Since 1960, when West Virginia adopted its own rules of civil procedure, the two courts have been merged (federal courts merged law and equity in 1938). There is now one judge who sits to hear both legal and equitable claims.
Almost sixty years after the merger, legal principles dominate reported opinions with very little mention of equity. There are several reasons for this. Legislation has been more technical and expansive and there are more and more laws every year. With more laws out there, judges have less discretion. Lawyers are also trained to find legal citations and authority for everything, and it is probably fair to say that many are uncomfortable relying on equitable principles which were historically criticized as varying from chancellor to chancellor (the chancellor was the name of the “judge” sitting in equity). Whenever there is an applicable legal principle, generally courts have to look to that first before taking into account equitable considerations.

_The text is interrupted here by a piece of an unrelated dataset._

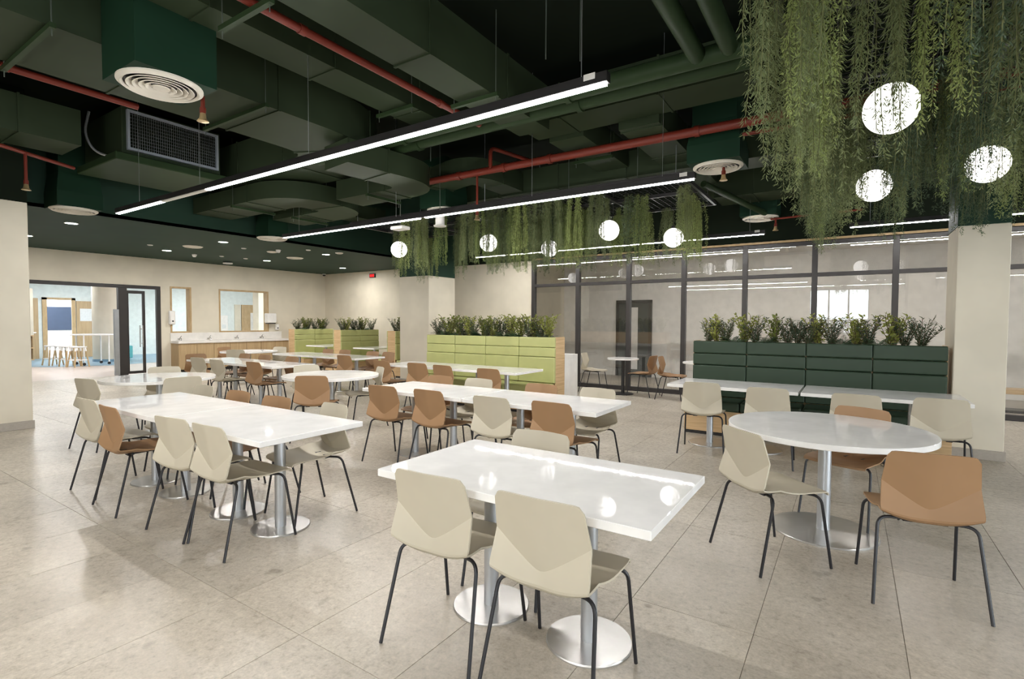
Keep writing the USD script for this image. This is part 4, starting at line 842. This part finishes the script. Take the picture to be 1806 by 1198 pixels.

Today, equity is mentioned occasionally in the jury trial context (where your right to a jury trial may depend on whether your cause of action is legal or equitable) and a few other places. But, for the most part, cases are decided on legal grounds even when the results seem inequitable.
That’s why it was refreshing to read the recent Supreme Court of Appeals opinion in Bowland v. Haushalter. http://www.courtswv.gov/supreme-court/memo-decisions/fall2019/18-0762memo.pdf Essentially, Ms. Haushalter couldn’t get enough water to her property, so she approached her neighbors, the Bowlands, for permission to run a water line across their property to serve her property. She eventually dug the necessary trench across the Bowland property and connected her water.
The Bowlands sued, and claimed that Ms. Haushalter was trespassing, and Ms. Haushalter filed a counterclaim saying, essentially, that it would be unfair for her to have to remove the line because the Bowlands gave her permission. Unfortunately for Ms. Haushalter, there was nothing in writing, and WV law generally requires that easements (which is what Ms. Haushalter needed from the Bowlands to cross their land) be in writing.
But despite the legal requirement that easements be in writing, the court sided with Ms. Haushalter, finding that equity should allow her to keep the water line. The court found that, even though their agreement was not in writing, the Bowlands knew what Ms. Haushalter was doing, they actually encouraged her to do it, and they advised the contractors digging the trench where it should be dug.
This seems like the right result in this case, despite the legal principles to the contrary.